Comment: This shot straddles the architect’s desire for illustrative shots with my desire to shoot what I see and have some fun while doing it. The partial overcast knocked down the contrast allowing a look down a narrow passage between buildings. I chose to start mid-building specifically to fill the foreground with concrete walkway. Emphasizing the walkway gives the image lots of depth  and serves as contrast to the far more textured stone veneer of the buildings.

Loftworks Interior

Kelly Was Here. LoftWorks Sales Office Interior. Midtown, Sacramento, California. November 2007

Tech: Tripod Mounted, Canon EOS 5D, Sigma 12 – 24mm Zoom at 12mm. Raw file developed in Aperture.

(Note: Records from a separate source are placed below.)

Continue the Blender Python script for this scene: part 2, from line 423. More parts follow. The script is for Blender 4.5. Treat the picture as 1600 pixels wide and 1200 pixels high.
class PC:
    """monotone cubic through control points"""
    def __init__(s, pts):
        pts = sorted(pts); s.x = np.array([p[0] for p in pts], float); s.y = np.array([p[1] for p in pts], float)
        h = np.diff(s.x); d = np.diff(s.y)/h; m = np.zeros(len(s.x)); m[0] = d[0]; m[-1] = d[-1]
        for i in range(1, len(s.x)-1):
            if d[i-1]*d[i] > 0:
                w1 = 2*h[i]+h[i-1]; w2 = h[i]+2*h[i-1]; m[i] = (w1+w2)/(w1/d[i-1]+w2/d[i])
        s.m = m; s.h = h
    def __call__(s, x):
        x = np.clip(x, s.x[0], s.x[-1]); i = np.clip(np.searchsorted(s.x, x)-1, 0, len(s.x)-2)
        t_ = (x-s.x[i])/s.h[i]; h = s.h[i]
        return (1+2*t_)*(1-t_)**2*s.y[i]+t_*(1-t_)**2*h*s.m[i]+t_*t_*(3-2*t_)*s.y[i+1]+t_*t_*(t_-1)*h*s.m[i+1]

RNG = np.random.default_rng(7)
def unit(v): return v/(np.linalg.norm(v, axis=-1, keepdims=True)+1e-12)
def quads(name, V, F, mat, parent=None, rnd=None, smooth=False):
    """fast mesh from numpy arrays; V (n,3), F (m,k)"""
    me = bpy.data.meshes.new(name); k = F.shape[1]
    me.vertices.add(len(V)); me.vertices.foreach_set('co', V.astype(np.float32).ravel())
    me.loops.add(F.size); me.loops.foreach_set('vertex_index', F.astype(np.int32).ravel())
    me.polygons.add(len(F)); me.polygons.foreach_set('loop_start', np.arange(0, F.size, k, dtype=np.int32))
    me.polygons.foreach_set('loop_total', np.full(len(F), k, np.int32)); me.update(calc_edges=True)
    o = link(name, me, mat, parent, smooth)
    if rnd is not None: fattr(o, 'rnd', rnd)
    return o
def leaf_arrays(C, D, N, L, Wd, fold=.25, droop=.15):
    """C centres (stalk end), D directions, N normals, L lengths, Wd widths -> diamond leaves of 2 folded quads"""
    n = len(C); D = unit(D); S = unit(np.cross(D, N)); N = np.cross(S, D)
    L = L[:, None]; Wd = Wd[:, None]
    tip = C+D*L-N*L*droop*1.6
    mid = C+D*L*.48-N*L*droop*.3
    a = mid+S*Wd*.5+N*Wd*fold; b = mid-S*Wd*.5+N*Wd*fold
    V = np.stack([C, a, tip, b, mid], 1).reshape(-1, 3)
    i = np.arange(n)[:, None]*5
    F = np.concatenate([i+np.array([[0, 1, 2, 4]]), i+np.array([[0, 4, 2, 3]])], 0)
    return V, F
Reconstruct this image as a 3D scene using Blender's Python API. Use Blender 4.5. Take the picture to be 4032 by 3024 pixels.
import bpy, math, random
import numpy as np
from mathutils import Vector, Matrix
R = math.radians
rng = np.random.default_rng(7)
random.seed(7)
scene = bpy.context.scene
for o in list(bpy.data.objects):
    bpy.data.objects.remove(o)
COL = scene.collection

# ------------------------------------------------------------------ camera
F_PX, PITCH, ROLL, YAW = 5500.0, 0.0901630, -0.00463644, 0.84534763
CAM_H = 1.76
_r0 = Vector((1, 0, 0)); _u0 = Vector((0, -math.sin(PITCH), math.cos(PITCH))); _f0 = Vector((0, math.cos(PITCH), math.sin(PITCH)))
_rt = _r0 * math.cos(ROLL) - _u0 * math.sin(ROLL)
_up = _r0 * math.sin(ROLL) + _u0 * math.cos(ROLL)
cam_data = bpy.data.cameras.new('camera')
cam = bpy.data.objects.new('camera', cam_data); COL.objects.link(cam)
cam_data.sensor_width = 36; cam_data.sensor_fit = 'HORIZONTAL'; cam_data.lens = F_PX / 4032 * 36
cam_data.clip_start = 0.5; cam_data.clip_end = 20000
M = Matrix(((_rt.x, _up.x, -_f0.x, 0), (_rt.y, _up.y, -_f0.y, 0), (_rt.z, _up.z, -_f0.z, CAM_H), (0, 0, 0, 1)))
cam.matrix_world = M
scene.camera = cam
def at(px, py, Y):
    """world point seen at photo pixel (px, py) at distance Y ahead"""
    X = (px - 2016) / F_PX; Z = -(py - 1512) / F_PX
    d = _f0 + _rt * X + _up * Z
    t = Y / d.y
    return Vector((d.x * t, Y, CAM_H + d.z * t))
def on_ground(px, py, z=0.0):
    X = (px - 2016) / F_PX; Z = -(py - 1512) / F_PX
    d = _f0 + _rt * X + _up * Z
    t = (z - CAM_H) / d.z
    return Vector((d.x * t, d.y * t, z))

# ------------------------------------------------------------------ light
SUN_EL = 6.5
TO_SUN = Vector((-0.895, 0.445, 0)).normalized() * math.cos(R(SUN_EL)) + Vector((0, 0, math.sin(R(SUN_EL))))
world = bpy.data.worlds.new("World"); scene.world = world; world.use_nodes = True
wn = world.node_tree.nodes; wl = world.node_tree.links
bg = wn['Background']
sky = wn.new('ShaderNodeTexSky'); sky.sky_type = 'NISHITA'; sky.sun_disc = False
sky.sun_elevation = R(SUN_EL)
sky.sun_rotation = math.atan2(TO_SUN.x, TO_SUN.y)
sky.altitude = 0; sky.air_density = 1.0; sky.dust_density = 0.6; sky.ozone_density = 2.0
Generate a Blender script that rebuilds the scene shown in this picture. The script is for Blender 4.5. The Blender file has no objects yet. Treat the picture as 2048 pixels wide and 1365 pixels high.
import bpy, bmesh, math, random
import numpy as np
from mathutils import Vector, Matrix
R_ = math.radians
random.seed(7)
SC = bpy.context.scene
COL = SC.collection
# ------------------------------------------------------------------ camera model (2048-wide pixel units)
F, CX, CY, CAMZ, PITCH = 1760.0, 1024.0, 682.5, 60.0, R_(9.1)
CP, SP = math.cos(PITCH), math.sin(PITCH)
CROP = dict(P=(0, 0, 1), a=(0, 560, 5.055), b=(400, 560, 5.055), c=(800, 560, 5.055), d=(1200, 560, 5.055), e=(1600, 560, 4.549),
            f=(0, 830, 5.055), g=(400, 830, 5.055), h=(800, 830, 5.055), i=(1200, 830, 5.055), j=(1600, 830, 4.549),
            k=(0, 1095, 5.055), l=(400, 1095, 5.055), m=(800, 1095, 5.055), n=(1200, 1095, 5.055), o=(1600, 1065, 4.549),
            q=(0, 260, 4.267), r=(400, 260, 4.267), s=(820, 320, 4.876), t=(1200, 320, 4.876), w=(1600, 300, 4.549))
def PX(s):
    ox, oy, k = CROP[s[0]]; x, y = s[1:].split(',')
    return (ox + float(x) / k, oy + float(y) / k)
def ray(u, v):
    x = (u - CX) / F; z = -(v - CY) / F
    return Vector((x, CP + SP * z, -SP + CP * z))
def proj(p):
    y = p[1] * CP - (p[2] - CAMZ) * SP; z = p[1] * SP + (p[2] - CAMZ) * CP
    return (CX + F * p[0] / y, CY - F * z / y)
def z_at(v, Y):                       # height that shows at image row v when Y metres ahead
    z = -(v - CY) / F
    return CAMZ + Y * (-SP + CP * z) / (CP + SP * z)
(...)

Comment: This is nicely done space that, thanks to its smallish size, benefited greatly from the combination of full frame digital and a 12mm lens. There is some softness in the extreme corners with this lens but with so much to draw the eye into the center of the frame, no one has noticed. The geometry is well behaved, as illustrated by the “straight as the HVAC guys hung it” duct work running diagonally across the top of the frame.

Red Boat. Gray Sky.

Red Boat and Gray Sky. North, Iceland. June, 2007

Tech: Hand Held, Canon EOS-1D Mark III, Canon EF 17 – 40mm L at 17mm (22mm equivalent.) Highlight tone priority enabled. RAW file developed in Aperture.

Comment: Often the Iceland sky is too hot to handle. Occasionally it grays up nicely and it isn’t raining. The boat is plastic which allows the vivid red even as it reveals Iceland to be the modern, “wooden boats are a pain I’ll take plastic please”, society that it is.

Iron Point / Heller Professional Center

Very Early. Too Early. Iron Point / Heller Professional Center, Folsom, California. 2006

Tech: Tripod Mounted Canon EOS 5D, Canon EF TS-E 45mm Lens. RAW file developed in Aperture.

Comment: The task, and there were just a few minutes in a day when it was possible, was to balance the exterior light, both from the rising sun and the landscape lighting, with the illumination in the buildings interior. All that and keep the camera level.

Alone in a Crowded Gallery

Alone in a Crowded Gallery, Second Saturday. MARRS Building, Sacramento, California. October 2007.

Tech: Tripod Mounted Canon EOS 5D, Canon EF 50mm f/1.4. RAW file developed in Aperture. Cropped to 4 x 5 aspect ratio.

Comment: On the second Saturday evening of each month Sacramento’s Art Galleries stay open late and people by the thousands turn out to socialize, drink and even, as pictured here, take in some art. This is one frame of 400 taken as part of a commercial assignment showing the newly renovated MARRS building in use.

Black Church and Snaefellsjokull Glacier. Búðir, Snæfellsnes Peninsula, Iceland.

Black Church and Snaefellsjokull Glacier. Búðir, Snæfellsnes Peninsula, Iceland. June 2007

Tech: Tripod Mounted EOS 1D-Mark III, Canon EF 17 – 40mm L at 25mm (33mm equivalent.) 5 Frame HDR image assembled in Photoshop from RAW files developed in Aperture. Highlight Tone Priority Enabled.

Comment: I am not a huge fan HDR photography. Much of the HDR landscape work that litters the web’s photo sites is too vivid to represent any place on this planet. But HDR as a tool allows images like this one, with a dynamic range of at least 12 stops to be made to behave. Looking into a sunset past a tar black church to the volcano and Snaefellsjokull Glacier that Jules Verne chose for the entry point for “Voyage to the Center of the Earth” would not have worked back in the good old film days.

Solano Coporate Center

Full Frontal Light. Solano Corporate Center, Fairfield, California. August 2007

Tech: Tripod Mounted EOS 1D-Mark III, Canon 45mm TS-E lens (58mm equivalent.) RAW file developed in Aperture. Highlight Tone Priority Enabled.

Comment: Architectural  photography isn’t always pretty but it is always illustrative. This shot was taken mid-afternoon on a clear-as-can-be Central Valley Summer day. The time was chosen to best illustrate the bumped out features on the building. The highlight tone preservation by the Canon 1D Mk3 helps to hold the very white I-beams.

Hay Bails

Hay Made at Sunset. Sacramento Valley, California. July 2007

Tech: Hand Held using Canon EOS 5D, Sigma 12-24mm Full Frame Zoom (15mm.) RAW file developed in Aperture. Cropped to 4 x 5 aspect ratio.

Comment: The Sigma is as wide as wide can be on a full frame sensor / film, never counting fisheye lenses, so it easy to forgive it being less than stellar until well stopped down. It is actually very well behaved at f8 and is very good at f11.